This silence on FOIA requests is in line with what the FBI has been instructing local law enforcement to do[1]. Here's the relevant FBI letter:
In the event that the Minnesota Bureau of Criminal Apprehension receives a
request pursuant to the Freedom of Information Act (5 USC 552) or an equivalent
state or local law, the civil or criminal discovery process, or other judicial,
legislative, or administrative process, to disclose information concerning the
Harris Corporation [REDACTED] the Minnesota Bureau of Criminal Apprehension will
immediately notify the FBI of any such request telephonically and in writing in
order to allow sufficient time for the FBI to seek to prevent disclosure through
appropriate channels.
This is a written policy that FOIA requests should by default be resisted. This combined with the change from a mission of "law enforcement" to "national security"[2] signifies a huge shift in the FBI away from a rule-of-law culture to a rule-of-man culture.
Has anyone ever quantified the dollars spent per criminal captured for these kinds of programs? I mean flying a small plane, using proprietary technology, agents' time... I'm guessing this is in the millions of dollars, but who are we catching with this?
Whether alone (with user movement and precise clocking) or in a coordinated group effort, devices might begin to triangulate tower location and check this against historical and geographic data.
It would be a bit ironic, if/when triangulation begins to "work" "in the other direction".
It already is: Mozilla has been building apps¹ that allow users to contribute to a shared database of the locations of cellphone towers and WiFi APs.
The idea is to allow GPS-less devices to find where they are, but it could certainly be used to identify new towers in places which had already been mapped.
EDIT: It seems there's also opencellid.org, which actually allows you to download the full database.

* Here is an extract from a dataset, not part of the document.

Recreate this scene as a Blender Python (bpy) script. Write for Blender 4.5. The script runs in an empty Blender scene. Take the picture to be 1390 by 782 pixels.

3G provides some cryptographic basis for this, but you might not have a UI on your device to require 3G or to warn you about roaming (which could defend at least against early generations of IMSI catchers).
Why are these planes even required? Cant the US government simply get this information directly from the phone carriers? Given all of the power the NSA seems to have, surely they have this capability already.
I'm not sure that carriers keep the IMSI tower association records (vs. call or data transmission logging information). This would be a tremendous amount of information to retain, since a given phone is always associated with at least one tower and may be re-negotiating its association thousands of times per day.
I believe they do. I'm hardly an expert, but on the Serial podcast, which details a murder investigation, cellphone tracking gathered from the carrier is introduced as evidence, and the events are described as "pings" (not calls, and probably not data since this was in the early 90s). I don't think they actually triangulate the position, they just know the tower the cellphone "pinged" and the approximate distance based on signal power.
This would be a tremendous amount of information to retain
Not really. An IMSI takes about 7 bytes, plus a few for location, let's say 12 bytes. Multiplied by, say, 2000 pings a day per user, by 300M users, that's just 7TBs/day, for all carriers.
> going to the telecom company with a sweeping warrant
Would it be a sweeping warrant? If they are only targeting 1 person/phone, then it sounds like a very specific warrant. Plus, the phone companies wouldn't give them all the data ("the whole haystack"), the phone companies would only give them the specific data to that person.
I imagine intercepting it yourself means you need less cooperation from private entity, less paperwork (or paper-trail), and the ability to react to stuff being said/sent in real-time.